The whole month of December without a single post! After a busy boating season I needed a little down time. But it’s time to get busy again. Been working on some bugs/enhancements to the gallery/upload pages and got most of it figured out yesterday while watching the NFL divisional round games (the Giants look like they’re peaking at just the right time…they’re going to be very tough).

Finally (finally!) in the first week of January got the boat tarp/cover fixed on in such a way that it won’t blow off in a high wind or cave in and pull loose¬† after a heavy rain/snowfall. Up to this point I had the tarp tied with sash cord. But a good rain would load the top of the cover with water causing it to belly down into to boat. This in turn would stretch and loosen the sash cord, and then the next really wind day would just lift the whole thing off. I solved the bellying issue by cutting a bunch of wooden slats to the width of the boat and then laying them atop the gunnels (plywood would have worked too but I figured that’d be heavier and more awkward to put on and off). I solved the loosening problem by doing what you’re supposed to do…affixing the cover with heavy duty bungee cords.

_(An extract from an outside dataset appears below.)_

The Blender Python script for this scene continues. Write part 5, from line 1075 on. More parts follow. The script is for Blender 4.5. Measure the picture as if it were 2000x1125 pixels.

The battery is still in the boat, instead of down in the basement on a trickle charger like it should be. I wanted the option of still being able to raise and lower the motor. But now that we’re into the truly frigid months here in Massachusetts it’s time to put it where it belongs.

Tasks for the month:

  • Get that battery stored.
  • Gearcase Screw: When I went to change the gearcase lube last fall, I couldn’t get the top screw for the gearcase loose. It was frozen and the screwdrivers I had were in danger of stripping it. Just bought a larger screwdriver at Home Depot (the bigges they had…I’ve seen swords smaller than this thing) and will take one more crack at it. Maybe the cold will have caaused the metal to contract enough that it’ll loosen more easily. If it still won’t budge it’ll have to wait until spring.
  • Boat and Trailer Paperwork: I am habitually late when it comes to certain forms of paperwork…most especially registrations, inspections, excise taxes, and things of that ilk. Between the trailer and the boat, I still don’t have a clear list of what needs to get filed/paid for every year. AND in the off-season I picked up a second, smaller boat that needs to be dealt with as well. And then there are fishing licenses, Seatow membership fees…creating a list of this stuff seems like a good way to get organized.
  • Safe Boating Course: I took one of these when I was a kid, sponsored by the Coast Guard Auxiliary. Time for another one, especially as the waters of Boston Harbor are much, much more dangerous than the Pennsylvania Lakes and upper reaches of Chesapeake Bay I knew growing up.

Shopping lists for boat/trailer parts and fishing equipment will have to wait until February.